Todo ello no es óbice para proclamar el carácter democrático de la operación, así como el antidemocrático de quienes la cuestionan, orillando las sucesivas acciones de la Generalitat al límite de lo legal. Algunos mitifican ya a Mas como el gran rebelde democrático. Mientras, buena parte de su Govern parece desmovilizado.
Las manifestaciones uniformadas y coreografiadas del 11-S son, al parecer, la emanación espontánea de un pueblo que sonríe (aunque ciertos hooligans soberanistas sonríen confeccionando y divulgando listas de periodistas desafectos, de uso aún impreciso). La incertidumbre legada por el ajustado voto del 27-S se describe, para tranquilizar, como el barniz de una era política nueva e incomparable...

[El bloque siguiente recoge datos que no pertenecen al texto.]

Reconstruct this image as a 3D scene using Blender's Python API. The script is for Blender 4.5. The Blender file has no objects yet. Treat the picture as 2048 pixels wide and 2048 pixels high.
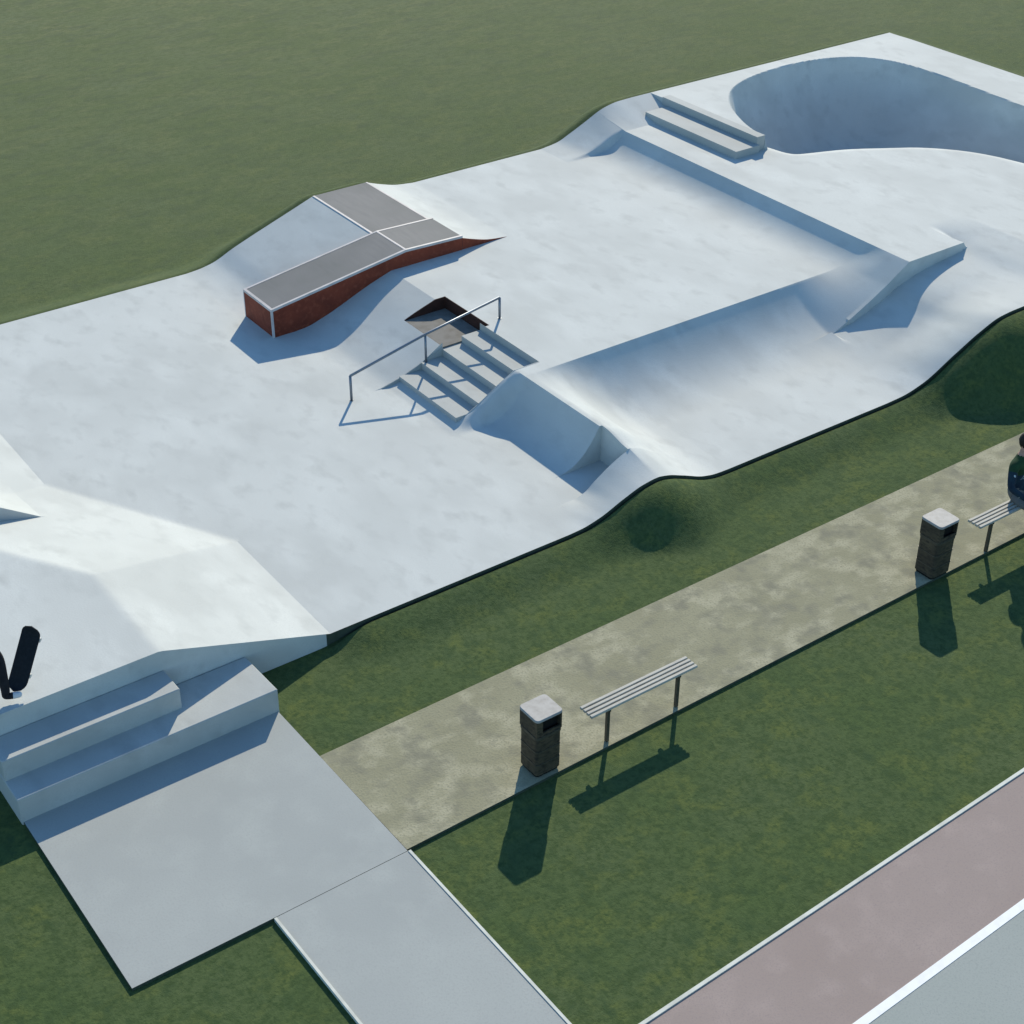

En suma, asistimos al sacrificio de la realidad en el altar mágico del proceso. Los independentistas ya sólo reconocen como real el objeto de su deseo; y, como pluralidad, la que se da entre sus adeptos. El resto es ruido. Para ellos, no existen o no merecen consideración las balanzas fiscales que no llevan su firma. Ni los consejos de Obama, Merkel, Cameron o la Comisión Europea (¿qué sabrá el mundo?). Ni los daños económicos colaterales de la independencia. Para ellos, las reservas dictadas por la prudencia son fruto del discurso del miedo. La realidad ya no es la que es: la realidad es su sueño. Los comicios del 27-S fueron resumidos en portada por la prensa soberanista con titulares tipo “Mayoría absoluta” o “Adéu Espanya”. Y en la web de la ANC, como “un mandato claro e inapelable” para seguir hacia la independencia. (Es de rigor citar aquí los titulares simétricos de cierta prensa madrileña, apostada en la trinchera de enfrente, pero más panfletaria y miope si cabe: “Mas no consigue sus objetivos”, “Cataluña no se quiere ir”). A todos les cuesta ya respetar los hechos, que son dolorosamente simples: Catalunya está dividida.

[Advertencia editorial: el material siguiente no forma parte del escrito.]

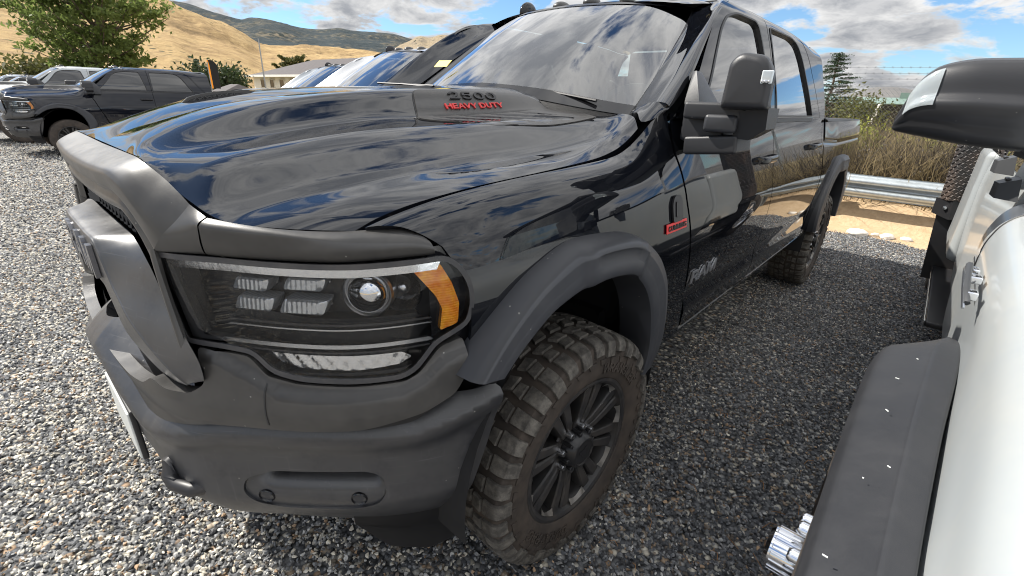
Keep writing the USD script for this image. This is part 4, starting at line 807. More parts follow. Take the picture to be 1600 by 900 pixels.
def side_detail(T, H=True, mirrors=True):
    for s in (1, -1):
        mm = (lambda m: m) if s == 1 else mirror; M = group_part(T, "side_mirror") if mirrors and (s == 1 or not H) else None
        sail = [(.955, .735, 1.40), (.955, .56, 1.40), (.945, .52, 1.47), (.935, .53, 1.56), (.918, .60, 1.655), (.912, .66, 1.655), (.93, .74, 1.55)]; P = [np.array(p) for p in sail]
        if M: part(M, "mirror_base", mm(hull(P + [p + np.array([.055 if 1.38 < p[2] < 1.58 else .018, -.015, 0]) for p in P])), "mirror_plastic")
        if M: part(M, "mirror_arm", mm(join([box((.185, .15, .052), (1.065, .505, 1.530), .010, rotz(.10)), box((.17, .15, .058), (1.075, .515, 1.428), .010, roty(-.10)), box((.14, .12, .09), (1.03, .53, 1.478), .012)])), "mirror_plastic")
        if M: part(M, "mirror_arm_cover", mm(box((.10, .13, .054), (1.095, .488, 1.495), .012, rotz(.1))), "flare_plastic")
        if M: part(M, "mirror_pivot", mm(hull([(1.135, .44, 1.53), (1.232, .42, 1.545), (1.235, .43, 1.485), (1.19, .44, 1.452), (1.14, .45, 1.455), (1.135, .58, 1.53), (1.225, .57, 1.545), (1.225, .57, 1.485), (1.18, .57, 1.455), (1.14, .57, 1.455)])), "mirror_plastic")
        # the tall shell: rounded sections from front to back
        rows = []
        for y, g, cx in ((.378, .70, 1.166), (.381, .86, 1.166), (.390, .95, 1.166), (.42, 1.0, 1.162), (.55, .96, 1.130), (.585, .93, 1.122)):
            q = rounded([(-.064, -.074), (.074, -.072), (.068, .030), (.040, .072), (-.030, .082), (-.058, .058)], [.012, .014, .03, .022, .02, .02], n=6) * g; rows.append(np.stack([q[:, 0] + cx, np.full(len(q), y), q[:, 1] + 1.610], 1))
        G = np.array(rows); G = np.concatenate([np.repeat(G[:1].mean(1, keepdims=True), G.shape[1], 1), G], 0); f = grid_faces(G.shape[0], G.shape[1], wrap_u=True)
        if M: part(M, "mirror_shell", mm(smooth((G.reshape(-1, 3), f), 40)), "mirror_plastic")
        if M: part(M, "mirror_glass", mm(flat((np.vstack([G[-1].mean(0)[None] + [0, -.012, 0], G[-1] * [1, 1, 1] + [0, -.010, 0]]), np.array([[0, k + 1, (k + 1) % G.shape[1] + 1] for k in range(G.shape[1])])))), "chrome")
        if M: part(M, "mirror_lamp", mm(box((.030, .014, .036), (1.219, .386, 1.624), .004, rotz(.25))), "fog_lens")
        if H and M:
            for k in range(3): part(M, "lamp_led", mm(box((.007, .006, .008), (1.211 + .008 * k, .377 + .002 * k, 1.613), .002)), "badge_steel")
        for y, z in ((1.585, 1.300), (2.74, 1.315)):
            D = group_part(T, "door_handle"); p = flank.at(np.array(z), np.array(y)); q = np.array([(p[0] - .02, y - .125, z + .002), (p[0] + .022, y - .115, z + .004), (p[0] + .036, y - .05, z + .004), (p[0] + .036, y + .06, z + .004), (p[0] + .020, y + .12, z + .004), (p[0] - .02, y + .13, z)]); c = PchipInterpolator(np.linspace(0, 1, 6), q)(np.linspace(0, 1, 18)); sc = []
            for w_ in c: sc.append([(w_[0] + .009 * math.cos(a) , w_[1], w_[2] + .019 * math.sin(a)) for a in np.linspace(0, 2 * math.pi, 10, endpoint=False)])
            part(D, "grip", mm(smooth((np.array(sc).reshape(-1, 3), grid_faces(18, 10, wrap_u=True)[:, ::-1]), 60)), "paint_black" if H else "black_gloss"); cup = rounded([(y - .10, z - .028), (y + .10, z - .028), (y + .10, z + .024), (y - .10, z + .024)], .022); part(D, "cup", mm(sheet(cup, FLK, .012, d=.001, disp=lambda a, b: -.0 * a, rim=.002)), "black_gloss")
        if H:
            # maker's and engine badges on the flank
            def on_flank(m, y, w_, tilt=0.0):
                p = flank.at(np.array(w_), np.array(y)); n = flank.normal(np.array(w_), np.array(y)); yy = np.array([0, 1.0, 0]); yy = yy - n * (yy @ n); yy /= np.linalg.norm(yy); zz = np.cross(n, yy); F = frame(yy, zz, n)
                if s == 1: return xf(m, p + n * .002, F)
                k = np.array([-1, 1, 1]); return xf(m, (p + n * .002) * k, frame(-yy * k, zz * k, n * k))
            part(T, "engine_badge", on_flank(box((.165, .034, .006), (0, 0, .002), .002), .478, 1.140), "badge_red"); part(T, "engine_badge_letters", on_flank(xf(text("CUMMINS", .017, .003, True, 1.25), (0, 0, .005)), .478, 1.140), "badge_dark")
            cb = rounded([(-.040, -.045), (.035, -.045), (.040, .030), (.022, .048), (-.020, .048), (-.040, .020)], .012); part(T, "engine_emblem", on_flank(join([prism(cb, .007), xf(prism(rounded([(-.022, -.028), (.020, -.028), (.022, .020), (-.016, .028)], .008), .004), (0, 0, .006))]), .485, 1.200), "badge_dark")
            part(T, "door_badge", on_flank(text("RAM", .052, .005, True, 1.9), .88, .872), "badge_steel")
            fd = rounded([(3.30, 1.10), (3.47, 1.10), (3.47, 1.26), (3.30, 1.26)], .03); ring = sheet(np.asarray(Polygon(fd).buffer(.003).exterior.coords)[:-1], FLK, .012, holes=[fd], d=.0008, rim=0)
            if s == 1: part(T, "fuel_door_gap", ring, "black_plastic")

def add_wheels(T, full=True, steer=-.05):
    wheel(T, (.868, 0, .424), 1, steer, full, .3); wheel(T, (-.868, 0, .424), -1, steer, full, .8); wheel(T, (.868, REAR_Y, .424), 1, 0, full, .1); wheel(T, (-.868, REAR_Y, .424), -1, 0, full, .5)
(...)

Quizás la independencia cambie algún día nuestra estructura estatal. Pero un nuevo pasaporte no cambiará a los catalanes. Seremos igual de listos y de tontos. En uno de sus aforismos de Zürau, Kafka escribió: “Examínate en relación con la humanidad: hace dudar al que duda, hace creer al que cree”. Y, en otro: “Una fe como una guillotina, tan pesada, tan ligera”.
El género humano es tozudo. El catalán, más. La eficaz e indesmayable campaña de agitprop de las organizaciones independentistas, bendecida por el Govern y amplificada hasta el empacho por la tele y la radio públicas, insiste en reducir nuestro carácter plural a lo monolítico; en metamorfosear al pactista en rupturista. Espero, por tanto, que este proceso regresivo tenga el éxito que merece. Si tuviera más, sería un éxito kafkiano. Diría que no es obligado aceptar tan severa transformación para conmemorar el centenario de Samsa; ni para homenajear a Kafka, su padre: con releerle ya basta.